Swigging nonchalantly from a large white NTV tea mug, Kiriyenko said Sunday that he had been forced to plunge into political battle -- against his wishes.


"After everything ... do you still insist that you are not a politician?" he was asked. Kiriyenko answered, a hint of regret in his voice: "I would be happy to say that, but alas, it would not be true."


Kiriyenko gave his version of last week's stormy events, saying that the government decided to move against Gazprom, Russia's biggest company, after it seriously underpaid its June tax bill.


The prelude to Thursday's conflict was a decision by new tax service chief Boris Fyodorov to tear up a semi-legal deal struck by his predecessor, Alexander Pochinok, with Gazprom.


Under the deal, Gazprom had guaranteed to pay 2.45 billion rubles of its estimated 4 billion ruble monthly tax bill, leaving the rest till the end of the year.


Kiriyenko said the decision to tear up the deal and force Gazprom to pay its full bill drew the powerful gas monopoly's ire. "Gazprom felt hurt and decided to retaliate by not paying even the 2.45 billion," said Kiriyenko, adding that instead the company paid only about 800 million rubles.


Kiriyenko dubbed Gazprom's conduct an unacceptable "attempt to teach the state a lesson." Gazprom, he said, was threatening that if the state would not accept 2.45 billion rubles, "it would get nothing." Kiriyenko said he responded by threatening to have the state take direct control over the 35 percent stake in Gazprom now held in trust by its President Rem Vyakhirev. Eventually, this could mean Vyakhirev's dismissal.


After Kiriyenko's remarks, a political furor broke lose, with the State Duma and television channels sympathetic to Gazprom attacking the government. The outcome of the battle is still very much in doubt. The crisis was defused when the company made vague promises to pay, but has not yet delivered a ruble.


Nevertheless, Kiriyenko went out on a limb and only explained his actions to the Kremlin after the storm broke.

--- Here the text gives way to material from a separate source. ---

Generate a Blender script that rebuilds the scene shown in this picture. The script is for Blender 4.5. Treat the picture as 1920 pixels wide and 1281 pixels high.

So far Yeltsin has backed him up. After the incident, Yeltsin told his ministers that he would have allowed Gazprom not months but "a day" to pay up.


Yevgeny Volk, a political analyst and director of the Heritage Foundation Moscow office, called the battle with Gazprom "a draw" but said that "Kiriyenko wants to show his power, to establish his independence and show he's a real prime minister independent of the president and the oligarchs."


With Gazprom apparently agreeing to pay, the government unfroze company assets and backed down from its threat to tear up the trust agreement with Vyakhirev.


Kiriyenko is a long way from triumphing over Gazprom and the battle may have triggered a backlash.


His bold move earned the enmity of other powerful financial interests, who used their newspapers and television stations to back the gas monopoly. Some of the media moguls who have financial holdings that are also deep in tax debt fear similar treatment.


And the controversy may stiffen resistance in the Duma, the lower house of parliament, to Kiriyenko's efforts to raise tax revenue through emergency economic legislation.